More recent winners of the Pritzker include the French pair Lacaton & Vassal (2021). According to the jury, “They have proven that a commitment to a restorative architecture that is at once technological, innovative and ecologically responsive can be pursued without nostalgia”.5 One of their first major projects was the renovation (1999-2014) of the 1937 Palais de Tokyo in Paris, where they exposed the original structure, including vast basement areas that were opened to the public in their unadorned state. With Lacaton & Vassal, the reuse of an existing building and an economical approach to renovation clearly contradict the perceived methods of starchitects.
Toyo Ito, who won the 2013 award, built his own home, the Silver Hut (1984) in Tokyo. It had inward-facing windows opening to a courtyard, and an arching aluminum crisscross covering that allowed residents to close out the urban environment and to see the sky. Quite literally, Toyo Ito looked up to see the stars from within his modest 139-sq. m house.
Intentionally chosen from the list of Pritzker Prize winners, this rapid overview emphasizes the groundbreaking and almost entirely non-iconic achievements of architects who are amongst the stars of the profession. They are inventors and leaders, and even if some of them have created much more visible work, it will be asserted that they are stars because of their more fundamental contributions.
As some of these stars fade from view, others are already preparing to take their place. Architecture lives and breathes because of its stars. Iconic money-driven architecture still exists, even if much of it is devoid of originality. Famous architects may sometimes be blamed for churning out meaningless icons but most of the bulbous, leaning towers of the newly-monied world are not their work. The Bilbao effect was debunked by Gehry himself. Koolhaas is right to say that much of the hype around starchitects was generated by the press and over-eager clients. An overly simplified public view should ideally be replaced by the understanding that contemporary architecture has long been sensitive to place and environment. Alternatively, perhaps less attention is focused on a few figures, but it is in media perception of architects in a selected context (desperately searching for the next Bilbao) that a semiotic disconnect occurred, and this divide now seems to have been bridged. The stars may have returned to earth, but they are still with us.
Notes:
1. Cathleen McGuigan, “The Death of Starchitecture”, Newsweek, June 10, 2010.
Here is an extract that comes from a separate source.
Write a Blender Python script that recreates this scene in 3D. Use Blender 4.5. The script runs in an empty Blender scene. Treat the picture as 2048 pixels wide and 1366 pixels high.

2. Rowan Moore, “The Bilbao Effect; How Frank Gehry’s Guggenheim Started a Global Craze”, The Guardian, October 1, 2017.
3. Rem Koolhaas speaking to CNN’s Talk Asia. David Basulto, “Rem Koolhaas on CNN, the End of the Star Architect?”, ArchDaily, June 25, 2009, accessed February 17, 2022, www.archdaily.com/26724/rem-koolhaas-on-cnn-the-end-of-the-star-architect.
4. “Jury Citation”, Pritzker Architecture Prize, accessed February 18, 2022, www.pritzkerprize.com/jury-citation-shigeru-ban.
5. “Anne Lacaton and Jean-Philippe Vassal”, Pritzker Architecture Prize, accessed February 18, 2022, www.pritzkerprize.com/laureates/anne-lacaton-and-jean-philippe-vassal.